HP G61 Restoration
Another project that I had the pleasure of working on was a restoration of a hand-me down HP G61 Laptop that originally shipped with Windows 7 Home Premium 64-Bit. This laptop had an AMD Semptron M120 Single-Core Processor clocked at 2.1 GHz, 3GB of DDR3 RAM, and a 320 GB 7,200 RPM SATA Hard Drive. When this computer first came out, it was a decent machine and could handle most modern games at the time. This laptop was capable of running Deus Ex Human Revolution at medium settings with a decent framerate (consistently between 30 and 60 fps), not bad for a mid-range laptop from 2009. Unfortunately, with the release of Windows 10, updating this laptop absolutely destroyed the performance and, similar to my netbook, even performing the simplest tasks were a challenge. To add insult to injury, the screen developed dead zones as the laptop aged, turning what was once a really nice modern mid-range machine into a paperweight.
So, naturally, when my mom was finished with this laptop (she only wants to run Windows, so Linux wasn't an option either), I was ecstatic to finally be able to restore it and add it to my list of project computers! The first thing I decided to do with this laptop was to restore an older version of Windows, so I could reinstall some of my favourite games and applications from that era and refresh this laptop back to the way it felt when it was brand new (with the exception of the screen). Since I already had several monitors and a proper desk setup, I decided to wire this laptop into my existing desktop structure as a secondary "permanent" addition to my setup. I decided to reload this laptop with Windows Vista Ultimate X64 and restore all of my old games and user documents from when I had previously shared this computer with my mother (back before I had enough cash to start buying my own gaming computers).
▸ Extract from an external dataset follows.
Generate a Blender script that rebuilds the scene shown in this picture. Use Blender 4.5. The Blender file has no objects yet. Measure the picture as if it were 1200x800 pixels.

After reinstalling Vista, I was pleasantly surprised to find that the performance of this machine was better than brand new and that it even supported game discs that I had from when I was a kid (games that were meant to be played on Windows 95, 98, and ME), which is just something that I can't do with modern versions of Windows. Also, similar to my article about restoring my netbook, Vista has a certain modern feeling that still feels relevant today, with translucent glass-styled windows, a jet-black taskbar, 3D Aero Flip (a feature discontinued with the launch of Windows 8), and several applications that were later removed in newer versions of the Windows Operating System. I still use this machine as a legacy machine to run older applications, and at the moment, this laptop is the oldest machine that I currently use that is natively compatible with all of my favourite games and applications from the 1990s well into the 2010s. This laptop with Windows Vista Ultimate would have been my dream computer when I was a kid back in 2006-2007 when Vista first came out and I was blown away by how modern and high-end this operating system felt. I also really loved the glossy aesthetic of that era and I personally feel that some of the most attractive computers were made around that time.